Top 5 Study Tips for the LSAT

The Law School Admissions Test, more commonly known as the LSAT, is a test that all law school applicants must take. You have never taken a test like this before. It is nothing like the ACT or SAT.

Everyone has to figure out what works best for them, but here are our top 5 study tips.

1. Begin by Taking a Full-Length Timed Practice Test

While this can be really stressful and intimidating, it is critical to start your studying by taking a full-length TIMED practice test. Just take a deep breath and do it. It’s daunting, but the payoff is huge. Once you have scored your timed practice test, you will have your “baseline score.” This tells you where you are at right now. It will also tell you which section you did better or worse on, so you can target your studying and practice where you need it most.

2. Make Time (Almost) Everyday to Study for Short Periods of Time

Studying for the LSAT is stressful and time-consuming.
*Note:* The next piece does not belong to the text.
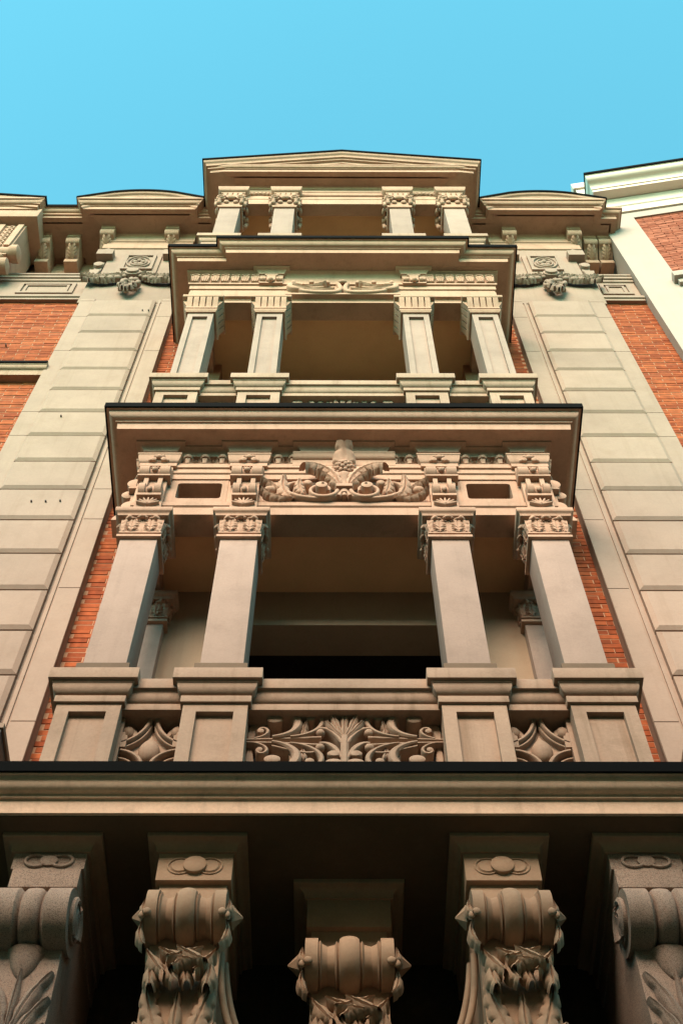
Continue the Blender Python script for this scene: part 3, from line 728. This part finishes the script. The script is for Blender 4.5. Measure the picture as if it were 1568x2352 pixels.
# --- third loggia: entablature, pediment ---------------------------
entab([(-.2, 19.66), (-.02, 19.66), (-.02, 19.56), (-.03, 19.55), (-.03, 19.42), (-.04, 19.41), (-.04, 19.30), (-.05, 19.295), (-.05, 19.25), (-.035, 19.245), (-.035, 19.10), (-.045, 19.09), (-.045, 18.98), (-.04, 18.975), (-.04, 18.86), (-.2, 18.86)])
m = MB(); m.mould(U, [(-.1, 19.65), (.03, 19.65), (.03, 19.63)]+q((.025, 19.62), (-.02, 19.54), 1, 4)+[(-.1, 19.54)]); part('bed_moulding', m, M_STONE, BLD)
m = MB(); m.box(-.60, .60, .02, .06, 19.20, 19.42); m.box(-.54, .54, .012, .05, 19.22, 19.27); m.box(-.54, .54, .012, .05, 19.35, 19.40); part('frieze_panel', m, M_STONE, BLD)
for sg in (-1, 1):
    m = MB(); xs = sg*1.088
    for i in range(7): m.lathe([(-.03, .02), (-.015, .032), (.02, .035)], 10, 'y', (xs+(i-3)*.052, .03, 19.29-abs(i-3)*.012))
    part('frieze_leaf', m, M_STONE, BLD, smooth=50)
HC = [(-.25, -.075), (.262, -.075), (.262, -.105)]+q((.256, -.108), (.225, -.148), 0)+[(.222, -.15), (.222, -.165), (.208, -.167), (.203, -.245), (.138, -.245), (.138, -.18), (.112, -.18), (.112, -.235), (-.25, -.235)]
PT = [(-X0, 2.2), (-X0, 0), (0, 0), (X0, 0), (X0, 2.2)]
LIFT = [0, 0, .56, 0, 0]
m = MB(); m.mould([(-X0, 2.2), (-X0, 0), (X0, 0), (X0, 2.2)], shift(HC, Z4)); c4 = part('cornice', m, M_STONE, BLD, label='topmost cornice under the shallow pediment')
RK = [(-.25, -.006), (.31, -.006), (.31, -.035)]+cyma((.305, -.04), (.262, -.155))+[(.262, -.175), (.235, -.18), (.235, -.225), (.20, -.23), (.20, -.30), (.10, -.31), (-.25, -.31)]
m = MB(); m.mould(PT, shift(RK, Z4), LIFT); pd = part('pediment', m, M_STONE, BLD)
m = MB(); m.mould(PT, shift([(-.2, .005), (.322, .005), (.322, -.045), (.314, -.045), (.314, -.004), (-.2, -.004)], Z4), LIFT); part('flashing', m, M_METAL, pd)
m = MB(); m.prism([(-1.6, 19.75), (1.6, 19.75), (1.6, 19.8), (0, 20.38), (-1.6, 19.8)], -.12, 1.8); part('tympanum', m, M_STONE, pd)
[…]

There are many different strategies with different timelines, but ultimately, you have to be very honest with yourself and figure out a study plan that works best for you to get you to the score you want.

Ideally, you want to begin preparing and studying at least four to six months before your registered test date. You may have to spend over 300 hours studying.

But break it down.  Start with just 2 – 3 hours the first two weeks in 30 – 45 minute increments a couple of days a week.  The idea is to start with small bites.  Then increase your studying by 30 – 60 minutes each week as you need, adding more days each week to your study plan. It is far more effective to study for 30 – 60 minutes a day throughout the week, instead of spending 8 hours a day on Saturdays and Sundays (UGH!).

We strongly recommend that you actually SCHEDULE time to study.  Put this in the calendar on your laptop.  Program reminders into your phone.  (And by the way, Applawz has a feature that helps you to do this.)

3. Take Advantage of LawHub and Supplement With Additional Resources

Finding reliable materials to help you study can be a challenging part of taking the LSAT. You want to make sure that you are using the study resources and practice techniques that are the most useful for you.

The best place to start is LawHub, which is included in your LSAC account. There are some free materials in LawHub, but you can also purchase an upgraded package for an additional cost.

However, the vast majority of people studying for the LSAT find that these resources are not enough to get them the score they want. So now you are facing the wild and woolly world of commercial LSAT prep resources and businesses. There are lots and lots of LSAT prep courses and tutors out there at a wide range of price points. Ultimately, you have to figure out what works for you and what you can afford.

One option that many successful applicants use is LSAT prep books. These books typically contain several full-length practice tests, along with tips and extensive advice about each of the types of questions. There are TONS of books out there that can help you with general strategies for taking the test, in addition to containing lots and lots of practice questions. We suggest getting 2 or 3 books.

4. Practice, Practice, Practice…

The old saying “practice, practice, practice” has validity to it and is one of the most essential parts of studying for any exam.

In addition to focusing your studying and practicing on specific questions and question types, take a full-length timed practice test every 3 to 4 weeks. You will be able to see how your score is improving and which section of the test is still giving you problems, and you can adjust your study time and content as needed. The LSAT is approximately 3 hours long, so it is important to get your mind “in shape” to sit and focus on difficult material for that amount of time. By using full-length timed practice tests, you will be able to master getting through the test.

5. Relax

Despite the importance of preparing for the LSAT, it is equally as important to give yourself time to relax. If you are not allowing your body and brain ample amounts of time to recharge and absorb the material you have studied, studying almost becomes pointless and you can get burned out really fast. Make sure you are giving yourself time to eat, sleep, and regroup when studying for the LSAT.